→ **Task brief**:
Return all the entries exactly, keeping pictures out.

━━━━━━

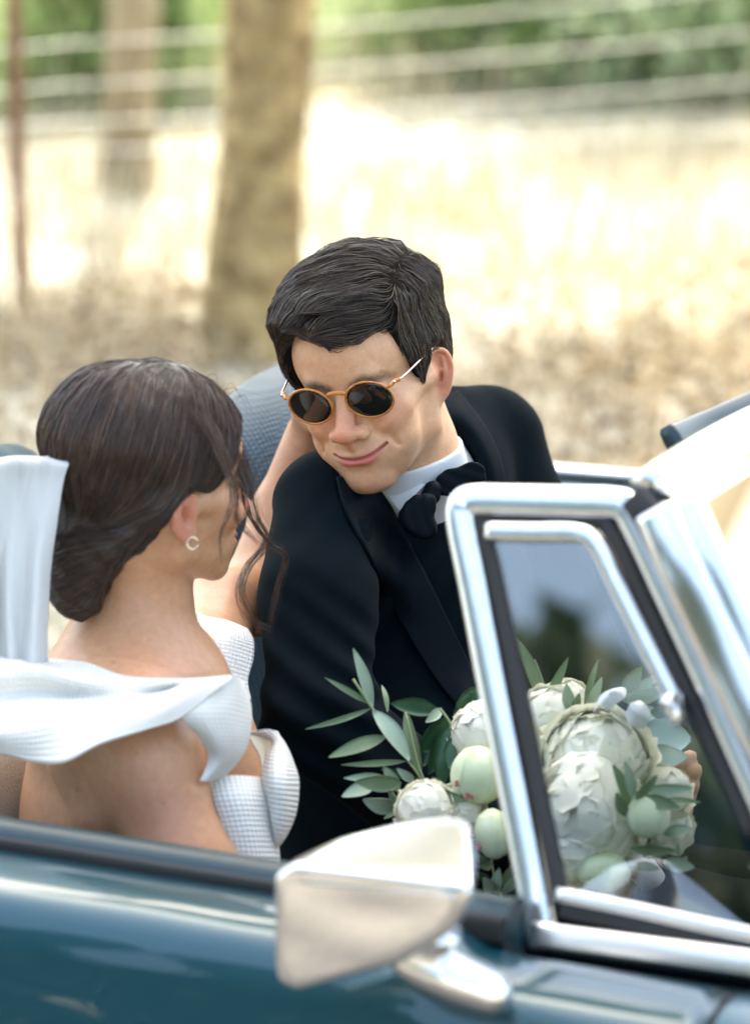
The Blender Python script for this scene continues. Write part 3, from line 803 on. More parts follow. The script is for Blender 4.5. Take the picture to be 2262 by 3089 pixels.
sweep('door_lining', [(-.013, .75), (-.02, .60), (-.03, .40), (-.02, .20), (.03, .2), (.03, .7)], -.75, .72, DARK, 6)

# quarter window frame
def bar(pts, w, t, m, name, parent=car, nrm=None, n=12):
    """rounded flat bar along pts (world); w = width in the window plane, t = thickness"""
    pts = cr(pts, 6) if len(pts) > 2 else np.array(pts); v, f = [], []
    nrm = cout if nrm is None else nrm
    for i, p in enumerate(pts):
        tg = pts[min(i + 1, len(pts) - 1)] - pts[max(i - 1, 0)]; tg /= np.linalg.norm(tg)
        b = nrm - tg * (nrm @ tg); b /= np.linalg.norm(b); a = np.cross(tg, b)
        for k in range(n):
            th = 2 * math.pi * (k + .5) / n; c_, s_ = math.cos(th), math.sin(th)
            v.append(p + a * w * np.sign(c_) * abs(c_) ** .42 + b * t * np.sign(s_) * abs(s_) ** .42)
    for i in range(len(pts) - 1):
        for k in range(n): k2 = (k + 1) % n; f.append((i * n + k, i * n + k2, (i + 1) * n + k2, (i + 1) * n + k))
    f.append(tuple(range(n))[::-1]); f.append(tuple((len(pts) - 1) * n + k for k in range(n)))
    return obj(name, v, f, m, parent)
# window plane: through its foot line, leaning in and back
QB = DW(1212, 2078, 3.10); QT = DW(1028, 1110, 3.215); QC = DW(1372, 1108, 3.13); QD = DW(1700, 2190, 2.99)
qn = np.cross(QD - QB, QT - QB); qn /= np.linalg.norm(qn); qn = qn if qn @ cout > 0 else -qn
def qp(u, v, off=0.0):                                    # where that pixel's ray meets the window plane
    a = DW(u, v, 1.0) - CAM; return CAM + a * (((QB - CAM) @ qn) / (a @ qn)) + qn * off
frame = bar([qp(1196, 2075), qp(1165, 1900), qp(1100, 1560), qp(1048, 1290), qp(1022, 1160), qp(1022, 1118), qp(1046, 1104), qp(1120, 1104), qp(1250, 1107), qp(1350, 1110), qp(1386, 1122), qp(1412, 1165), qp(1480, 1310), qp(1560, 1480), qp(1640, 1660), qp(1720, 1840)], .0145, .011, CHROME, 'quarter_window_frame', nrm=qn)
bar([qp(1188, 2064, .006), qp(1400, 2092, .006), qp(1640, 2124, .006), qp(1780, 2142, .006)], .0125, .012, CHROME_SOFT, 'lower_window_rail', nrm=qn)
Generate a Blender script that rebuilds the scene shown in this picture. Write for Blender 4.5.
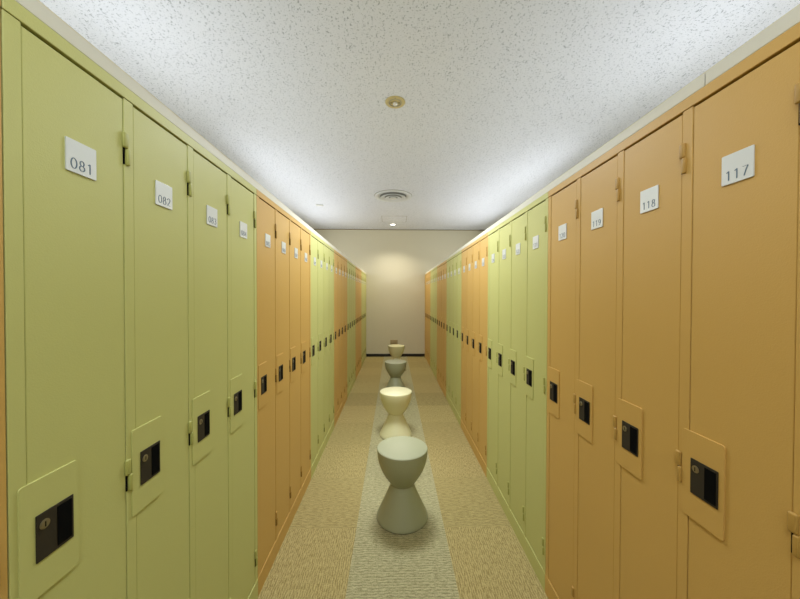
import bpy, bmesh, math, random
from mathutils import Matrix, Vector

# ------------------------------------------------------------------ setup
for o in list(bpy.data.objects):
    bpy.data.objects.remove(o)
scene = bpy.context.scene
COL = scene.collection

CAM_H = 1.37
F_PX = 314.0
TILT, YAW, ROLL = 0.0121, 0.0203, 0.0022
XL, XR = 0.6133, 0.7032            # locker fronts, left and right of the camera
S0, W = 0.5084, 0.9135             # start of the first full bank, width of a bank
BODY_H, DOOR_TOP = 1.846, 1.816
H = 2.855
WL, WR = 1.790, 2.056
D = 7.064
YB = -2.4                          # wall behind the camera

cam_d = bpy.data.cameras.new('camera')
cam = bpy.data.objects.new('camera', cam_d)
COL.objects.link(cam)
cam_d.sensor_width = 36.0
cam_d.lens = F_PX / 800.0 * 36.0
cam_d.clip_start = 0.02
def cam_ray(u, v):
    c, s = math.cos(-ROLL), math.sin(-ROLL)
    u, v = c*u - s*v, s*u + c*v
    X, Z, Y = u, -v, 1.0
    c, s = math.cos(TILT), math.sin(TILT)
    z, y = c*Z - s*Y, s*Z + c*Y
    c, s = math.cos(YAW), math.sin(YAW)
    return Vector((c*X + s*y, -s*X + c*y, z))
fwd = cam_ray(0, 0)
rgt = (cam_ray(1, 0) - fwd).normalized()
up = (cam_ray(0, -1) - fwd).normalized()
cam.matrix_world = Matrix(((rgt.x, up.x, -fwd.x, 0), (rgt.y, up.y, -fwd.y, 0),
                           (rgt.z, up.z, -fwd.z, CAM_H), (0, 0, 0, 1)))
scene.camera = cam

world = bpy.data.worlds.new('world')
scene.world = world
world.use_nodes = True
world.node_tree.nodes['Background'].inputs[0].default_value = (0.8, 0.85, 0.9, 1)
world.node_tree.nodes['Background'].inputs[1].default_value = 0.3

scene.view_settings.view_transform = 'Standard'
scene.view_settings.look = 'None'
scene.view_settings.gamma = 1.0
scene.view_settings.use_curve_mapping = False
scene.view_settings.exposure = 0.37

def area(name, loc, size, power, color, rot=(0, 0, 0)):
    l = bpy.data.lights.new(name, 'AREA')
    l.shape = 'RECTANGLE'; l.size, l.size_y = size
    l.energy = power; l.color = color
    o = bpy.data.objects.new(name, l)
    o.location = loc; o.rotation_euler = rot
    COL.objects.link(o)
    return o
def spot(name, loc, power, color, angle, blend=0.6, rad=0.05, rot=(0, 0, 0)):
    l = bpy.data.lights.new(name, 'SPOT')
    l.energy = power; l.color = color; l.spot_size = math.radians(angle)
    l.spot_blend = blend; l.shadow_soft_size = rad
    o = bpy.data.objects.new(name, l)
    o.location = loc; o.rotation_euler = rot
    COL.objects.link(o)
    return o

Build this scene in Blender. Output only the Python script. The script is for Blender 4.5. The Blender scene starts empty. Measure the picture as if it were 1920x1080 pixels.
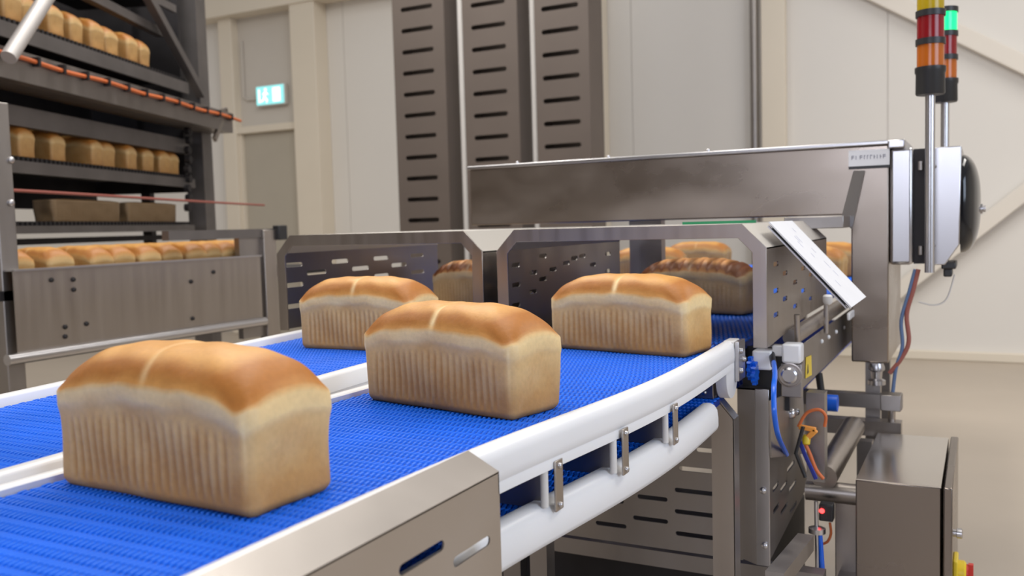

━━━━━━

→ **Written reply**:
The Blender Python script for this scene continues. Write part 3, from line 803 on. More parts follow. The script is for Blender 4.5. Take the picture to be 2262 by 3089 pixels.
sweep('door_lining', [(-.013, .75), (-.02, .60), (-.03, .40), (-.02, .20), (.03, .2), (.03, .7)], -.75, .72, DARK, 6)

# quarter window frame
def bar(pts, w, t, m, name, parent=car, nrm=None, n=12):
    """rounded flat bar along pts (world); w = width in the window plane, t = thickness"""
    pts = cr(pts, 6) if len(pts) > 2 else np.array(pts); v, f = [], []
    nrm = cout if nrm is None else nrm
    for i, p in enumerate(pts):
        tg = pts[min(i + 1, len(pts) - 1)] - pts[max(i - 1, 0)]; tg /= np.linalg.norm(tg)
        b = nrm - tg * (nrm @ tg); b /= np.linalg.norm(b); a = np.cross(tg, b)
        for k in range(n):
            th = 2 * math.pi * (k + .5) / n; c_, s_ = math.cos(th), math.sin(th)
            v.append(p + a * w * np.sign(c_) * abs(c_) ** .42 + b * t * np.sign(s_) * abs(s_) ** .42)
    for i in range(len(pts) - 1):
        for k in range(n): k2 = (k + 1) % n; f.append((i * n + k, i * n + k2, (i + 1) * n + k2, (i + 1) * n + k))
    f.append(tuple(range(n))[::-1]); f.append(tuple((len(pts) - 1) * n + k for k in range(n)))
    return obj(name, v, f, m, parent)
# window plane: through its foot line, leaning in and back
QB = DW(1212, 2078, 3.10); QT = DW(1028, 1110, 3.215); QC = DW(1372, 1108, 3.13); QD = DW(1700, 2190, 2.99)
qn = np.cross(QD - QB, QT - QB); qn /= np.linalg.norm(qn); qn = qn if qn @ cout > 0 else -qn
def qp(u, v, off=0.0):                                    # where that pixel's ray meets the window plane
    a = DW(u, v, 1.0) - CAM; return CAM + a * (((QB - CAM) @ qn) / (a @ qn)) + qn * off
frame = bar([qp(1196, 2075), qp(1165, 1900), qp(1100, 1560), qp(1048, 1290), qp(1022, 1160), qp(1022, 1118), qp(1046, 1104), qp(1120, 1104), qp(1250, 1107), qp(1350, 1110), qp(1386, 1122), qp(1412, 1165), qp(1480, 1310), qp(1560, 1480), qp(1640, 1660), qp(1720, 1840)], .0145, .011, CHROME, 'quarter_window_frame', nrm=qn)
bar([qp(1188, 2064, .006), qp(1400, 2092, .006), qp(1640, 2124, .006), qp(1780, 2142, .006)], .0125, .012, CHROME_SOFT, 'lower_window_rail', nrm=qn)
Generate a Blender script that rebuilds the scene shown in this picture. Write for Blender 4.5.
import bpy, bmesh, math, random
from mathutils import Matrix, Vector

# ------------------------------------------------------------------ setup
for o in list(bpy.data.objects):
    bpy.data.objects.remove(o)
scene = bpy.context.scene
COL = scene.collection

CAM_H = 1.37
F_PX = 314.0
TILT, YAW, ROLL = 0.0121, 0.0203, 0.0022
XL, XR = 0.6133, 0.7032            # locker fronts, left and right of the camera
S0, W = 0.5084, 0.9135             # start of the first full bank, width of a bank
BODY_H, DOOR_TOP = 1.846, 1.816
H = 2.855
WL, WR = 1.790, 2.056
D = 7.064
YB = -2.4                          # wall behind the camera

cam_d = bpy.data.cameras.new('camera')
cam = bpy.data.objects.new('camera', cam_d)
COL.objects.link(cam)
cam_d.sensor_width = 36.0
cam_d.lens = F_PX / 800.0 * 36.0
cam_d.clip_start = 0.02
def cam_ray(u, v):
    c, s = math.cos(-ROLL), math.sin(-ROLL)
    u, v = c*u - s*v, s*u + c*v
    X, Z, Y = u, -v, 1.0
    c, s = math.cos(TILT), math.sin(TILT)
    z, y = c*Z - s*Y, s*Z + c*Y
    c, s = math.cos(YAW), math.sin(YAW)
    return Vector((c*X + s*y, -s*X + c*y, z))
fwd = cam_ray(0, 0)
rgt = (cam_ray(1, 0) - fwd).normalized()
up = (cam_ray(0, -1) - fwd).normalized()
cam.matrix_world = Matrix(((rgt.x, up.x, -fwd.x, 0), (rgt.y, up.y, -fwd.y, 0),
                           (rgt.z, up.z, -fwd.z, CAM_H), (0, 0, 0, 1)))
scene.camera = cam

world = bpy.data.worlds.new('world')
scene.world = world
world.use_nodes = True
world.node_tree.nodes['Background'].inputs[0].default_value = (0.8, 0.85, 0.9, 1)
world.node_tree.nodes['Background'].inputs[1].default_value = 0.3

scene.view_settings.view_transform = 'Standard'
scene.view_settings.look = 'None'
scene.view_settings.gamma = 1.0
scene.view_settings.use_curve_mapping = False
scene.view_settings.exposure = 0.37

def area(name, loc, size, power, color, rot=(0, 0, 0)):
    l = bpy.data.lights.new(name, 'AREA')
    l.shape = 'RECTANGLE'; l.size, l.size_y = size
    l.energy = power; l.color = color
    o = bpy.data.objects.new(name, l)
    o.location = loc; o.rotation_euler = rot
    COL.objects.link(o)
    return o
def spot(name, loc, power, color, angle, blend=0.6, rad=0.05, rot=(0, 0, 0)):
    l = bpy.data.lights.new(name, 'SPOT')
    l.energy = power; l.color = color; l.spot_size = math.radians(angle)
    l.spot_blend = blend; l.shadow_soft_size = rad
    o = bpy.data.objects.new(name, l)
    o.location = loc; o.rotation_euler = rot
    COL.objects.link(o)
    return o

Build this scene in Blender. Output only the Python script. The script is for Blender 4.5. The Blender scene starts empty. Measure the picture as if it were 1920x1080 pixels.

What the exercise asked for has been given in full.